O artigo é resultado do doutorado que Vieira realiza desde 2018 na Poli-USP. Por sua vez, o doutorado é desdobramento de seu mestrado (Análise de alimentação híbrida para propulsão de navios usando sistemas de armazenamento de energia), defendido pelo pesquisador naquele ano, na mesma instituição.
O estudo foi realizado no âmbito do projeto Sistema de Energia Híbrida para Navios, que esteve em curso entre 2016 e 2020 na primeira fase dos programas do Centro de Pesquisa para Inovação em Gases de Efeito Estufa (RCGI), financiado pela Shell do Brasil e pela Fundação de Amparo à Pesquisa do Estado de São Paulo (Fapesp).
“A passagem pelo RCGI foi essencial para fundamentar minha pesquisa. Meu mestrado tratou da parte elétrica do navio. No doutorado, migrei para a parte energética. Agora, os integrantes do grupo formado no RCGI prosseguem seus estudos na área, mas de forma independente do centro de pesquisa”, afirma Vieira.
O estudo foi realizado por meio do software Homer e foi focado na análise da performance de um navio de abastecimento de plataforma (ou PSV, sigla em inglês para Platform Supply Vessel). Trata-se de um tipo de embarcação utilizada como apoio às plataformas offshore de petróleo e gás.
No caso, essas embarcações costumam transportar mercadorias e equipamentos para alto-mar. “Na pesquisa estabelecemos o seguinte trajeto: o navio sai do porto carregado e segue rumo à plataforma. Lá descarrega a carga em uma operação chamada DP e retorna ao porto mais leve. Assim, conseguimos analisar as diferentes demandas de energia ao longo da operação”, relata.

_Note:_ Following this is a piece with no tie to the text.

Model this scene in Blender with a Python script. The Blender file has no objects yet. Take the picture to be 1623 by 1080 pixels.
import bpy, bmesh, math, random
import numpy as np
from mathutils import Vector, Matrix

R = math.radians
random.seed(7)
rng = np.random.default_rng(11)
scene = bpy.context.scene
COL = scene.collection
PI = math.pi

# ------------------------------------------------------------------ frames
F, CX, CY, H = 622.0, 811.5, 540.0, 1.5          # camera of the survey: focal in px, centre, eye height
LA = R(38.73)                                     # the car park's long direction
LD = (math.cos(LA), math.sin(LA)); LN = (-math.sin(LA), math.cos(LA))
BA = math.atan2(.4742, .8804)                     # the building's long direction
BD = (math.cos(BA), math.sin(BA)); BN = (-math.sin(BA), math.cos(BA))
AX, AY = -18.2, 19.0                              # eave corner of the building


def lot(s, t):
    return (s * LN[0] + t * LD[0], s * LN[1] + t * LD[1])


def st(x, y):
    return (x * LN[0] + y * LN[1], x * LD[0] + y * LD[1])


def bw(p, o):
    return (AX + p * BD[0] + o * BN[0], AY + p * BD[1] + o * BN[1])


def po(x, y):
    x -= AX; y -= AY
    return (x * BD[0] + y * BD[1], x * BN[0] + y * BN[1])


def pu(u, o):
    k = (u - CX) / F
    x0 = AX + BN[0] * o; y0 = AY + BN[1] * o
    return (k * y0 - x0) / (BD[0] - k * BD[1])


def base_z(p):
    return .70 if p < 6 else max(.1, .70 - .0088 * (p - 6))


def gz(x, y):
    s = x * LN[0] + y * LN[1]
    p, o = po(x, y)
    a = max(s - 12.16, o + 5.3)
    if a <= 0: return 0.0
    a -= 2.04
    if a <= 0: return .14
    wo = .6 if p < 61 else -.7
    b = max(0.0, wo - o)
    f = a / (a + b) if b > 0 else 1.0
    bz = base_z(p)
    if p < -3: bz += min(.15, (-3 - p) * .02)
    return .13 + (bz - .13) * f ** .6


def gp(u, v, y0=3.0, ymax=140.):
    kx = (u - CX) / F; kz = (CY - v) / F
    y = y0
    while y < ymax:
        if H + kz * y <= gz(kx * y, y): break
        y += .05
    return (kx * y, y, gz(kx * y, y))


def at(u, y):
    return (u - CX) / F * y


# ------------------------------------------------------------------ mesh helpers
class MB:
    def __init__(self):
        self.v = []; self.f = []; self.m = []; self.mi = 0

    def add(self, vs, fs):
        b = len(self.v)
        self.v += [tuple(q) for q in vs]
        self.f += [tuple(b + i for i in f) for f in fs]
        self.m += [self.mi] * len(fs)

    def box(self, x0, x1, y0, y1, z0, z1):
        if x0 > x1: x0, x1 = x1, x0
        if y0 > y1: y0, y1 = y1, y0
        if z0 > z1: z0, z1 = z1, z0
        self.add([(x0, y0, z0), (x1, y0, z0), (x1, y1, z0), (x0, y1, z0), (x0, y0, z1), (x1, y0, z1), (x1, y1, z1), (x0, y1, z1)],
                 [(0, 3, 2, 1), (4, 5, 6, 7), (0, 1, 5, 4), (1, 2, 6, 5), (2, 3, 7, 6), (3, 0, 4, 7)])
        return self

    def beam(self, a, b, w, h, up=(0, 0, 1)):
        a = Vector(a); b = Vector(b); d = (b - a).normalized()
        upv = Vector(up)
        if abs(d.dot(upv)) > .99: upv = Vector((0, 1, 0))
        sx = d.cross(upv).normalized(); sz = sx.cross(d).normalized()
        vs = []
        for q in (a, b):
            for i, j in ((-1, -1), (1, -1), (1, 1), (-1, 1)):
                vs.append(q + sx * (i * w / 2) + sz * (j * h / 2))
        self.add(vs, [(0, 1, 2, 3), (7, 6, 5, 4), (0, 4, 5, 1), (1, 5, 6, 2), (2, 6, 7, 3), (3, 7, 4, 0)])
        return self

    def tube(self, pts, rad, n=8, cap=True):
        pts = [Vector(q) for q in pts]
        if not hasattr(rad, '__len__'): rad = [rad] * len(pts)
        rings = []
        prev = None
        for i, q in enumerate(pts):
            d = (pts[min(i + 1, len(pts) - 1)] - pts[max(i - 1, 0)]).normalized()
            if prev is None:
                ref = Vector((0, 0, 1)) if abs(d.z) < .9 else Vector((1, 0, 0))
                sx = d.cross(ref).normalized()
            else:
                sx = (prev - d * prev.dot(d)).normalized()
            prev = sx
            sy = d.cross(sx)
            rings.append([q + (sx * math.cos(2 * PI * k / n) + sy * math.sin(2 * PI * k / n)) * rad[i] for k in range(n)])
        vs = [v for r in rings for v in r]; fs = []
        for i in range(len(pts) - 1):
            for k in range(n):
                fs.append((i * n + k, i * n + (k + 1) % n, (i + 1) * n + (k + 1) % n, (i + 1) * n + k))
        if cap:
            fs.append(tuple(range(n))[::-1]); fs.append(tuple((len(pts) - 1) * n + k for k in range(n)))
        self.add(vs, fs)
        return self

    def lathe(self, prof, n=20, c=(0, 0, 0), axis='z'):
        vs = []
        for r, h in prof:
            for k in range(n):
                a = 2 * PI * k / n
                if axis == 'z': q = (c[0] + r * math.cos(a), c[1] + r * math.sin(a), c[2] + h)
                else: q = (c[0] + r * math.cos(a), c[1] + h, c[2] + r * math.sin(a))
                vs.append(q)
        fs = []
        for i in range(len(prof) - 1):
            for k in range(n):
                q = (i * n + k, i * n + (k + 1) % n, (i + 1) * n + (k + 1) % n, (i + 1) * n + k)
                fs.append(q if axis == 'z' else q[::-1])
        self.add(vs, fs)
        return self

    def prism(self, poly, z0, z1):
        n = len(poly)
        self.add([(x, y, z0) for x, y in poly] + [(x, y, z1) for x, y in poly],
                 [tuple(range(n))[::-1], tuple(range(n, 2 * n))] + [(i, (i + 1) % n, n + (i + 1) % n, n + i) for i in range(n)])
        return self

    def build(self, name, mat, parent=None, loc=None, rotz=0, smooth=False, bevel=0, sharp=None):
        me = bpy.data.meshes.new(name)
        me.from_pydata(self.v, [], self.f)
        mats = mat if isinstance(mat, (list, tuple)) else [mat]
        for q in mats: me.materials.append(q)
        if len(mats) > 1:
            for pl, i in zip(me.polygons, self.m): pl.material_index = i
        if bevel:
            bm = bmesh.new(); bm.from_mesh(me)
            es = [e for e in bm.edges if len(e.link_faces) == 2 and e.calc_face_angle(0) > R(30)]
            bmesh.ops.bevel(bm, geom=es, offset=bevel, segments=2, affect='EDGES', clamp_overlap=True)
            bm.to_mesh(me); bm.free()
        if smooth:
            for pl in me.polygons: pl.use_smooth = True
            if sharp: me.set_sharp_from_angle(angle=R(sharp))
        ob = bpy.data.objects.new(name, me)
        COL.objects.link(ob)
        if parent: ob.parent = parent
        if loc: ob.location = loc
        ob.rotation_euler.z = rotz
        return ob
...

A curva de tempo que o navio precisa para cumprir esse trajeto foi baseada nos dados de uma outra dissertação de mestrado (Uma metodologia para selecionar o sistema de propulsão elétrico para navios de apoio a plataformas), realizada por Cristian Andrés Morales Vásquez, também na Poli-USP. “Fizemos essa curva baseada no número de horas por tempo de operação em que o navio permanece em cada etapa da missão”, prossegue o pesquisador.
Tema em voga
Formas de reduzir emissões de CO2 por embarcações é um tema em voga no mundo, como ressalta o pesquisador, que atualmente cumpre temporada de estudo na Universidade Aalborg, na Dinamarca. O convite veio graças a um artigo que escreveu em 2019 para o projeto Sistema de Energia Híbrida para Navios, do RCGI, coordenado pelo professor Bruno Souza Carmo, da Poli-USP.
“O interesse por essa temática vem crescendo em nível mundial desde o final dos anos 2000. Em 2008 o IMO tomou a decisão de reduzir o limite global de emissões de óxido de enxofre, resultado da queima de combustível, por parte da frota mercante mundial. Mais tarde, a normativa IMO 2020 estabeleceu que o limite de enxofre no combustível dos navios caísse de 3,5% para 0,5%. Em zonas designadas de controle de emissões, como mar Báltico e Estados Unidos, o limite já é de 0,1%”, conta Vieira.
Uma solução de curto prazo para que os navios se adaptem às baixas emissões de CO2 é lançar mão do retrofit. De acordo com o pesquisador, já existem empresas no mundo que produzem um tipo de container que abriga packs de bateria com seu sistema de gerenciamento e proteção, bem como conversores.
“Além disso, esse container tem sua temperatura interna controlada. É uma solução pronta para ser instalada nos navios”, constata Vieira. Ainda segundo o estudioso, pesquisas apontam que 50% dos navios em atividade hoje no mundo vão continuar operando até 2030. “Nós, pesquisadores, precisamos pensar em soluções de curto prazo para que essas embarcações se adaptem a uma nova realidade e reduzam as emissões de CO2. Esse estudo ilumina algumas possibilidades”, diz Vieira.
O pesquisador estima que o uso de baterias pode ser uma solução a curto prazo, pois a célula a combustível, por ser relativamente nova, é uma tecnologia pouco acessível do ponto de vista econômico. Por isso, além da questão da emissão, o estudo também se deteve na duração da bateria.
“As baterias ajudam a reduzir as emissões em dois momentos. Elas descarregam quando a demanda é baixa e substituem os geradores principais na hora em que eles iriam operar num ponto de menor eficiência. Depois, essas baterias são carregadas para funcionar como carga e elevam o fator de carga do gerador, o que, geralmente, leva a um melhor ponto de eficiência”, explica Vieira. Entretanto, o processo de carregar e descarregar provoca desgaste na bateria. “Uma bateria com mais ciclos de carga e descarga tem uma vida útil menor, e isso apresenta um impacto financeiro que precisa ser avaliado”, finaliza.